To take two examples: A second-year educator with a bachelor’s degree and no extra credits or training would have earned $47,550 in base pay under the district’s last offer before the strike but will earn $46,869 under the deal reached this week.

But a 20-year educator who has a master’s degree and an advanced license who has been with the district for 10 years will earn $88,907 in base pay under the new agreement, compared with $87,550 under the district’s last proposal before the strike.

The union fought for this kind of salary schedule in part to address a longstanding complaint that teachers have little reason to stay in a district where base pay levels off.

You can see the salary schedule from the district’s last offer here and the schedule from the tentative agreement here.

Is this deal financially sustainable for the district?

Denver Public Schools Chief Financial Officer Mark Ferrandino says that is the “million-dollar question,” perhaps closer to the “half-billion-dollar question,” since that is roughly how much the district spends on educator compensation.

Ferrandino believes the answer is yes, with the standard caveat that all projections are just that.

What will be cut to pay for this?

The district plans to cut $20 million from administrative costs over the next two years. That includes cutting 150 jobs in the central office and ending all executive bonuses. The bulk of it — $13 million — will go to fund the ProComp agreement.

District officials have not yet said which central office jobs will be cut, though Superintendent Susana Cordova has said cuts will be to “discretionary” departments. Departments that will not be cut include special education, English language acquisition, and transportation, she said.

Teachers will get a raise. What about paraprofessionals, bus drivers, custodians, and cafeteria workers?

These other district employees, much lower paid than teachers, are not covered by the contract that was the subject of the strike. Cordova has said these workers also deserve raises and a portion of administrative cuts will go to pay for them.

But how much of a raise will they get? That will all be worked out over the next few months and include discussions with the unions that represent these employees.

Will striking teachers get back pay?

Not according to district officials. After this story was published Friday, we asked for further clarification on this.

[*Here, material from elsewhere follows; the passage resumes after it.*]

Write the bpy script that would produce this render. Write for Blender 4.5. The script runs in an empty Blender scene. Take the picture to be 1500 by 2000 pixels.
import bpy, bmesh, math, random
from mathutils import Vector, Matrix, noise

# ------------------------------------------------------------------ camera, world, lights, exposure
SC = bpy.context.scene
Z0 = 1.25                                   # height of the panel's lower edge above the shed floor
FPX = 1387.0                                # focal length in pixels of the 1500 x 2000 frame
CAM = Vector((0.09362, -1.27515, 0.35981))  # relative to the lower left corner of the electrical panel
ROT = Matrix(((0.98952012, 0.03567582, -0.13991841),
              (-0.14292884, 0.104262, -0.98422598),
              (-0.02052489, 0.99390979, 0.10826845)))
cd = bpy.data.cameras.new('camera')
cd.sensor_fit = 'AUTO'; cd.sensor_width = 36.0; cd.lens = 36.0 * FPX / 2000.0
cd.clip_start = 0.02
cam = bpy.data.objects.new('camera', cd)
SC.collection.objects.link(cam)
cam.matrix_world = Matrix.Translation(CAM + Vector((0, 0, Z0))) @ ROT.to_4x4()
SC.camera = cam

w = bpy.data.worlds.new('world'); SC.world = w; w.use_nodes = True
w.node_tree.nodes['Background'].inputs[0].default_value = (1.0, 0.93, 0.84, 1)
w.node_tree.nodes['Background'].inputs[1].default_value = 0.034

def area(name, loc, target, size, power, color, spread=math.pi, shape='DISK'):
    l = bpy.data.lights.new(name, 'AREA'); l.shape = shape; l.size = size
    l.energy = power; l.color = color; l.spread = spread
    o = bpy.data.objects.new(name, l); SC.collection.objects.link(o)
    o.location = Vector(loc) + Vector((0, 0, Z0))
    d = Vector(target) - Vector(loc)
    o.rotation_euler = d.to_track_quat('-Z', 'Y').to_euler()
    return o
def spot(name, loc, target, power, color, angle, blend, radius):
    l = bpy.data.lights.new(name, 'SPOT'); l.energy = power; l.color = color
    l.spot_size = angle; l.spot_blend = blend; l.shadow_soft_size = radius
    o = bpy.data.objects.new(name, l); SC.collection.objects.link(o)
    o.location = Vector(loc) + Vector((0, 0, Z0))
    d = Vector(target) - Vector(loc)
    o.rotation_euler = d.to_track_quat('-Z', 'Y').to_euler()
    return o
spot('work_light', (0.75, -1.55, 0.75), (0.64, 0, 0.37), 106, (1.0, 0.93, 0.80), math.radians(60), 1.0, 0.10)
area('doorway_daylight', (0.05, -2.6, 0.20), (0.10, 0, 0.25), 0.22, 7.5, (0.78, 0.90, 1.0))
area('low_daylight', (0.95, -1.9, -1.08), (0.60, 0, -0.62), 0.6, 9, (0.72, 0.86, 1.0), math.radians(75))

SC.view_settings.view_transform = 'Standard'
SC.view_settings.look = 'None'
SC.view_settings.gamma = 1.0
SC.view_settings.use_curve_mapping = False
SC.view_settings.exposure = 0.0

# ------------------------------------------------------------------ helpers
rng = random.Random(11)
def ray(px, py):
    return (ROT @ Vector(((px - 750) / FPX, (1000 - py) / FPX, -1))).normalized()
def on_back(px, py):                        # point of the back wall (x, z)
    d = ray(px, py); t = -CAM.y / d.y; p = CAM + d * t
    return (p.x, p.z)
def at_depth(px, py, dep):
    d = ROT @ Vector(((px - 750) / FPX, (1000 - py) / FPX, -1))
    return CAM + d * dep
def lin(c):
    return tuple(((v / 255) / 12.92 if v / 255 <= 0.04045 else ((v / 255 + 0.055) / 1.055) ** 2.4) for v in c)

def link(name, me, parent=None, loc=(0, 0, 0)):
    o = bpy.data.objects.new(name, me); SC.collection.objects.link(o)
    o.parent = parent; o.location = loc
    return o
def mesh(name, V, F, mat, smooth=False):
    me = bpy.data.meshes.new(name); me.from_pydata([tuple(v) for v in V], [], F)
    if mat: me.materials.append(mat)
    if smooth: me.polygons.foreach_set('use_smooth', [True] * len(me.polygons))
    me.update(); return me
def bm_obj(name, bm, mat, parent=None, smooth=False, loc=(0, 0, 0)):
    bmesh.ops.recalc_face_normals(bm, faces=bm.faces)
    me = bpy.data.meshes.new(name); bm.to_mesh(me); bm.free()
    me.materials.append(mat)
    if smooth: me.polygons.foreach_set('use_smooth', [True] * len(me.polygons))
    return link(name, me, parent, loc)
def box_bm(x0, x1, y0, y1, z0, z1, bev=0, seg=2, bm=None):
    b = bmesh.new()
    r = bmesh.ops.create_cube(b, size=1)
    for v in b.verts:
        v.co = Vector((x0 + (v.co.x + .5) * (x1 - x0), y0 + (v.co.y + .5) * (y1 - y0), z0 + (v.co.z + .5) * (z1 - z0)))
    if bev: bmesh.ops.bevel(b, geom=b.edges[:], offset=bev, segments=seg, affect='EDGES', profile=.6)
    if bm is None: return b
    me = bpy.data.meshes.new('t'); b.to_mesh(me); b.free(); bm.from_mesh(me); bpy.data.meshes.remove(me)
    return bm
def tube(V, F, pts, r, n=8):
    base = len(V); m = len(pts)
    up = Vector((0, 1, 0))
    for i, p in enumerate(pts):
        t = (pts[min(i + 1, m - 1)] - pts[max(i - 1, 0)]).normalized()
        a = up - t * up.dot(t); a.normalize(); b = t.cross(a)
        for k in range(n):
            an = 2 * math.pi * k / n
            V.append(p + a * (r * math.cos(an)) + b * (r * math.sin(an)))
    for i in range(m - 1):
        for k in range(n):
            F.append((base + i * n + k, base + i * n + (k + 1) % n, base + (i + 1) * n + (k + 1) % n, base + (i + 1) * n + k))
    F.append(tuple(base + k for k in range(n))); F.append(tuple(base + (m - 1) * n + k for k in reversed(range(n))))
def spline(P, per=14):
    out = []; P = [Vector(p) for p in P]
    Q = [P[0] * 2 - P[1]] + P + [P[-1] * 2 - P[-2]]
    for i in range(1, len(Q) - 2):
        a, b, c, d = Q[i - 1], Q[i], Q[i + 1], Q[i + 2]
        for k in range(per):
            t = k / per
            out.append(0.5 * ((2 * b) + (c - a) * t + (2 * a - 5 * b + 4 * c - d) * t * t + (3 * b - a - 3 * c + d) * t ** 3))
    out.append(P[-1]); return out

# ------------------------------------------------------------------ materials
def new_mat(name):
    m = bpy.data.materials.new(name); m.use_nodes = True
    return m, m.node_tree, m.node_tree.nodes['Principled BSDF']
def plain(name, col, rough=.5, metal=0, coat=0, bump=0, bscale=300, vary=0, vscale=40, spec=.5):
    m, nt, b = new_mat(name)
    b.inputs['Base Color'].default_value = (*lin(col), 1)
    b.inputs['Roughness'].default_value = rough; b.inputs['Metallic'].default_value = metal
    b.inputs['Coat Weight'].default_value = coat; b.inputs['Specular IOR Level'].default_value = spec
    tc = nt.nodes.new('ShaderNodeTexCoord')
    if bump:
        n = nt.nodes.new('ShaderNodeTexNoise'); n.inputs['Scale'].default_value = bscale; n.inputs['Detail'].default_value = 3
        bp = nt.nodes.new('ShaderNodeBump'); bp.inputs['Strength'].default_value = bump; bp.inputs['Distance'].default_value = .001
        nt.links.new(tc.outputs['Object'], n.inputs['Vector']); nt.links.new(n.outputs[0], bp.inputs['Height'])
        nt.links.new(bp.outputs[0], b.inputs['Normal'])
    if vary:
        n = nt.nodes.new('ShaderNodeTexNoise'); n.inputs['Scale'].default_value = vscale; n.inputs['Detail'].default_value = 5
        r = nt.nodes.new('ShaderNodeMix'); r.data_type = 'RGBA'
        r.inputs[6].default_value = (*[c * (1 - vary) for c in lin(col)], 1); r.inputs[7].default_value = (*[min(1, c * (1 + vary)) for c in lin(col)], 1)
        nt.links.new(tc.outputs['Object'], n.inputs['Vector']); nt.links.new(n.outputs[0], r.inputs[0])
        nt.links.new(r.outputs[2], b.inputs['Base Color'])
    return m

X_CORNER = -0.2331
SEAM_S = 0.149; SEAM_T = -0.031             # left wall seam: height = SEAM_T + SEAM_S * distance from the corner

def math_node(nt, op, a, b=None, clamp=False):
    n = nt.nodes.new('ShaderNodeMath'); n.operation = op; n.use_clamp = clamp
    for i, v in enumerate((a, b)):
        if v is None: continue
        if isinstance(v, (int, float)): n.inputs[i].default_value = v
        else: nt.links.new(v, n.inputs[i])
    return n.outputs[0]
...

We received this statement Saturday morning:

Superintendent Cordova understands that when teachers make the choice to strike, they are doing so to make a statement and bring attention to the importance of the issue at hand. Foregoing pay during the time that a teacher is not working is a challenging decision that no one makes lightly, and consequently, brings with it an impact that is intended to push for change.

DPS did not feel that it would be fair or appropriate to provide back pay to striking teachers when many others — including more than 40 percent of classroom teachers — chose to remain at work this week. However, DPS is working with the DCTA to offer all teachers the opportunity to attend a Saturday session to replace the professional development day that was cancelled in the days leading up to the strike. Any teacher who attends will be paid a day’s salary.

When will the new agreement go into effect? How long will it last?

Assuming both sides ratify it, the new agreement technically (and retroactively) went into effect Jan. 19, the day after the old one expired. But educators won’t start receiving the new salaries, incentives, and bonuses negotiated under it until Aug. 1. The agreement expires Aug. 31, 2022.